[Scenes as source code]
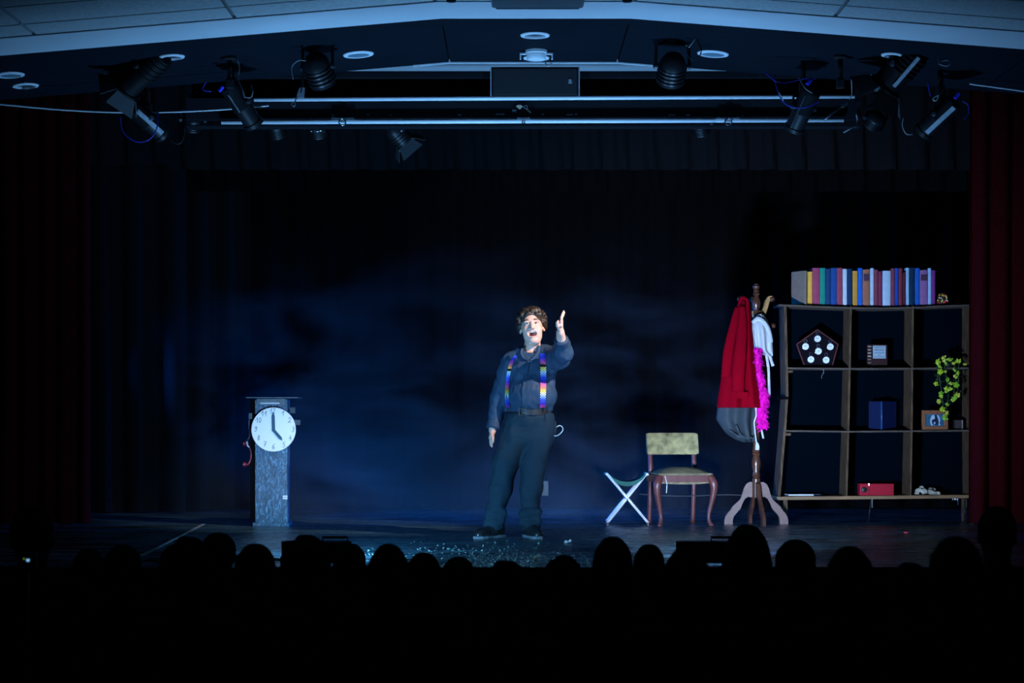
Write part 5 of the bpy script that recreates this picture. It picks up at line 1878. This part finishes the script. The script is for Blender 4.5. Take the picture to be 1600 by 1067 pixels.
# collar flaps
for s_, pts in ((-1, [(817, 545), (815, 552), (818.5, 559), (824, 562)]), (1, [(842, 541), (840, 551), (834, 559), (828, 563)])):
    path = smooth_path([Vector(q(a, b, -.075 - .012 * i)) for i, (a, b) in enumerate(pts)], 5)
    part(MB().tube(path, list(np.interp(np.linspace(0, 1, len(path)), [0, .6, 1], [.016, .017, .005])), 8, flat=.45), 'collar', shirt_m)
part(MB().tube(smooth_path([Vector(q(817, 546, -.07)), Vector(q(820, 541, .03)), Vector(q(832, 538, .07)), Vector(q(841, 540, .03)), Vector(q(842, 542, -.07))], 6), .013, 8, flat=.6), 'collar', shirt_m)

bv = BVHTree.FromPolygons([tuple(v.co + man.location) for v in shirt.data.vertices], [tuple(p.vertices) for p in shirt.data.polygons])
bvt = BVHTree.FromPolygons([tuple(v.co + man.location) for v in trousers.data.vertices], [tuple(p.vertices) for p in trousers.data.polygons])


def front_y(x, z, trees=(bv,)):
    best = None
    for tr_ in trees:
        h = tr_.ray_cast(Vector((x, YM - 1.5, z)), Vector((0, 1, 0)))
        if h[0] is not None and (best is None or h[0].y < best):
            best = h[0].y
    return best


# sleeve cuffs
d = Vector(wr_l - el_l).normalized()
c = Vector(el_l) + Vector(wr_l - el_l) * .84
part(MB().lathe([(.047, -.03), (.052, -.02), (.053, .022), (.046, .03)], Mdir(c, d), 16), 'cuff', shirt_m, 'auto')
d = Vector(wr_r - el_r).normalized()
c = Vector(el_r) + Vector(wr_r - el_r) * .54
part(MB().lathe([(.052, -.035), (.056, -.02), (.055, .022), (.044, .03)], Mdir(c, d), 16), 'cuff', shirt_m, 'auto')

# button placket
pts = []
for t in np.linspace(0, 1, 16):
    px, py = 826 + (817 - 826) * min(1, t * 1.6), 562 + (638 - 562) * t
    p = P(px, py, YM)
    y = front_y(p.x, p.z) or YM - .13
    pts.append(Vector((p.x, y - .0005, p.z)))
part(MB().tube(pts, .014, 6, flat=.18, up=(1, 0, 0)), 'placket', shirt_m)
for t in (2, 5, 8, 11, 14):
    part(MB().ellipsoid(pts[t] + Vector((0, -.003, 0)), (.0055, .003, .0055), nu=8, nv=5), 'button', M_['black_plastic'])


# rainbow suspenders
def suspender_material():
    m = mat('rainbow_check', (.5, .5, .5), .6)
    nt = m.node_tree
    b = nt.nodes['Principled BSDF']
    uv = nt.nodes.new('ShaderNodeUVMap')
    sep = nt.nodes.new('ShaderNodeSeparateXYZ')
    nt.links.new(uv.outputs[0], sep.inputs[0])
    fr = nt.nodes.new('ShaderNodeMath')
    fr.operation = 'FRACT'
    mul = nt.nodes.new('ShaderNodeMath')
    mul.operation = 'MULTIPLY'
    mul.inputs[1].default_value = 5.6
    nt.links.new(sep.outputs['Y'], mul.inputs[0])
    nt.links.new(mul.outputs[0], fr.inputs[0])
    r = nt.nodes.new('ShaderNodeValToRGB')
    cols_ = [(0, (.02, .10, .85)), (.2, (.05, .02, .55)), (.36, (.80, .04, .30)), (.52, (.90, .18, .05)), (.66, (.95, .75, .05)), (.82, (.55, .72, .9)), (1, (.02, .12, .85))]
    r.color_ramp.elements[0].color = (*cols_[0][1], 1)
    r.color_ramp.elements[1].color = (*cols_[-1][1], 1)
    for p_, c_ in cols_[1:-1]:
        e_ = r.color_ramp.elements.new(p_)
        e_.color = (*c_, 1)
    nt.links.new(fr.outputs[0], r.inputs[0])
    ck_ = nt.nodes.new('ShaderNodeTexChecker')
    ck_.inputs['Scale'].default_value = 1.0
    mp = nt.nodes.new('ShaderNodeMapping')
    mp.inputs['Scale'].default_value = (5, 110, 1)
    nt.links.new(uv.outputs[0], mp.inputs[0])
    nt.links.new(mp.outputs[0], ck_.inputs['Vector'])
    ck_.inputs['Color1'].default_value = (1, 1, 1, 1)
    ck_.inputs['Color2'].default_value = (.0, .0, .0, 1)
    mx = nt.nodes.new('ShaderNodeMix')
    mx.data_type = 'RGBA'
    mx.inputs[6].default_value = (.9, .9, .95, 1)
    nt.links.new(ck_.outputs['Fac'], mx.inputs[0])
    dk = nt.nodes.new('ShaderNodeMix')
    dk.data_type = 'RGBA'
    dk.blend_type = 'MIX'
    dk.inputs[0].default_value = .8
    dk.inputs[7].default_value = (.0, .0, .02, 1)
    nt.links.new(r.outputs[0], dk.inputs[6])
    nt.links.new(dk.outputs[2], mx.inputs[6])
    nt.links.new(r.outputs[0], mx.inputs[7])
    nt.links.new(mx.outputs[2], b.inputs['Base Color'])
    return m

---

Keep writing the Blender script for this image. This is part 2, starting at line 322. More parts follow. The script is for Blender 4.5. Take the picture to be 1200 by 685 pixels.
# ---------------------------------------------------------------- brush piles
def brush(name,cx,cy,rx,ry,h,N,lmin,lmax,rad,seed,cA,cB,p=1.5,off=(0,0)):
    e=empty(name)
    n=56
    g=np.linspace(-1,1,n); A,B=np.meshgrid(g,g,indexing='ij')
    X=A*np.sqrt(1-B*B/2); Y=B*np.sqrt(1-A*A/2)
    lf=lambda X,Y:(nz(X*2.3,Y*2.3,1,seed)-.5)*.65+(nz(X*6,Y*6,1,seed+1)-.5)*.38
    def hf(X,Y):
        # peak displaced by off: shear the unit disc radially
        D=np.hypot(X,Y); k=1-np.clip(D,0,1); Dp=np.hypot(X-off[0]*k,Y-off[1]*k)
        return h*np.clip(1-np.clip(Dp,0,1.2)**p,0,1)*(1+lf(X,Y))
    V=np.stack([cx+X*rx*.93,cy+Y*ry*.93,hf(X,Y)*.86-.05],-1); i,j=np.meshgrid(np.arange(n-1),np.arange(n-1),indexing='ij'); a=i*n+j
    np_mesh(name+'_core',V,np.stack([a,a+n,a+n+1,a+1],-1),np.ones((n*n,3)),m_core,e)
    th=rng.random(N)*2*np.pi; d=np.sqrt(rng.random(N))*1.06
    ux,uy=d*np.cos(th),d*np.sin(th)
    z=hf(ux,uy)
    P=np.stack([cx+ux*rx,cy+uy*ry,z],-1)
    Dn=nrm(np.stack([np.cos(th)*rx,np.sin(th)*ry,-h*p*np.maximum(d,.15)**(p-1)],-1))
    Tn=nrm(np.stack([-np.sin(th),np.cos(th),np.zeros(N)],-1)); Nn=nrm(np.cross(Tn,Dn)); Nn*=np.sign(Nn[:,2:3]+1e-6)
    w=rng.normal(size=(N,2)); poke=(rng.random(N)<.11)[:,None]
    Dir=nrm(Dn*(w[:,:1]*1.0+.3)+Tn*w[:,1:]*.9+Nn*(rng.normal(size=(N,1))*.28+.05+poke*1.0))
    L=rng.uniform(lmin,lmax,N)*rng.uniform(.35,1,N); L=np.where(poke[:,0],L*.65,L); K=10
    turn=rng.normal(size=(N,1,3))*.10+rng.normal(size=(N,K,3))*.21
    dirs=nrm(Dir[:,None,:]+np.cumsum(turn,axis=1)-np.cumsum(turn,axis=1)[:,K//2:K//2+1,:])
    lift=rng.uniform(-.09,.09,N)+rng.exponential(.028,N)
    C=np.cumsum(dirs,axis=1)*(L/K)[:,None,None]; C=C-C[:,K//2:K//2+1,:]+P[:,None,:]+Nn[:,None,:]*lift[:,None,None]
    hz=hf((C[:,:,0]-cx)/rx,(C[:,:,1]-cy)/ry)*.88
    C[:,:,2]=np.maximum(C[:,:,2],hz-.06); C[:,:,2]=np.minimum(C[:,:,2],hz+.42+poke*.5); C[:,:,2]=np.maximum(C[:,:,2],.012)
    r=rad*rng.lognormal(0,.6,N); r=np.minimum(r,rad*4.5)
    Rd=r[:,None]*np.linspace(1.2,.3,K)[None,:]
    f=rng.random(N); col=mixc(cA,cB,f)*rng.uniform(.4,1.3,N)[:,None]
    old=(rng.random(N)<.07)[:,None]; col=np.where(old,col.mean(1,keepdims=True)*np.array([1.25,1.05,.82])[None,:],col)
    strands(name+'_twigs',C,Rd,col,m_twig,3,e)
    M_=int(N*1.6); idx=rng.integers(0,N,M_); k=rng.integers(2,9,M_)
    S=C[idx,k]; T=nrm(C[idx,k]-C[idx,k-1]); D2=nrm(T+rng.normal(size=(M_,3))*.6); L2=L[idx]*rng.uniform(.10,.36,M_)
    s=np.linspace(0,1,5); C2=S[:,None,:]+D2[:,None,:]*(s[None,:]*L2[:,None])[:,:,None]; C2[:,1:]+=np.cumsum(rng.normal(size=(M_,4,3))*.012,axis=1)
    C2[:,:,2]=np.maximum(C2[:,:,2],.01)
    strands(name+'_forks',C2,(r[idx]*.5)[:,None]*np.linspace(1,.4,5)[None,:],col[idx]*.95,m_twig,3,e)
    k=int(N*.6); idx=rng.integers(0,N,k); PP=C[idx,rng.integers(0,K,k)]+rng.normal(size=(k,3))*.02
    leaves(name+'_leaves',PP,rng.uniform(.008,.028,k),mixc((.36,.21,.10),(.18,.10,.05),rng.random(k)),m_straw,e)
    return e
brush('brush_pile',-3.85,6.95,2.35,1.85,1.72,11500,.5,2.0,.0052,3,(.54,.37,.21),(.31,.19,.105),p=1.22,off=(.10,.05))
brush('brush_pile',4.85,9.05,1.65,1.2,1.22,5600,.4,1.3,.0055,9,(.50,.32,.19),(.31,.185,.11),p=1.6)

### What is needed
Nothing but the lines from the one with "Write part 5" through the one with "return best" should be repeated, and each exactly.

### Final result
Write part 5 of the bpy script that recreates this picture. It picks up at line 1878. This part finishes the script. The script is for Blender 4.5. Take the picture to be 1600 by 1067 pixels.
# collar flaps
for s_, pts in ((-1, [(817, 545), (815, 552), (818.5, 559), (824, 562)]), (1, [(842, 541), (840, 551), (834, 559), (828, 563)])):
    path = smooth_path([Vector(q(a, b, -.075 - .012 * i)) for i, (a, b) in enumerate(pts)], 5)
    part(MB().tube(path, list(np.interp(np.linspace(0, 1, len(path)), [0, .6, 1], [.016, .017, .005])), 8, flat=.45), 'collar', shirt_m)
part(MB().tube(smooth_path([Vector(q(817, 546, -.07)), Vector(q(820, 541, .03)), Vector(q(832, 538, .07)), Vector(q(841, 540, .03)), Vector(q(842, 542, -.07))], 6), .013, 8, flat=.6), 'collar', shirt_m)

bv = BVHTree.FromPolygons([tuple(v.co + man.location) for v in shirt.data.vertices], [tuple(p.vertices) for p in shirt.data.polygons])
bvt = BVHTree.FromPolygons([tuple(v.co + man.location) for v in trousers.data.vertices], [tuple(p.vertices) for p in trousers.data.polygons])


def front_y(x, z, trees=(bv,)):
    best = None
    for tr_ in trees:
        h = tr_.ray_cast(Vector((x, YM - 1.5, z)), Vector((0, 1, 0)))
        if h[0] is not None and (best is None or h[0].y < best):
            best = h[0].y
    return best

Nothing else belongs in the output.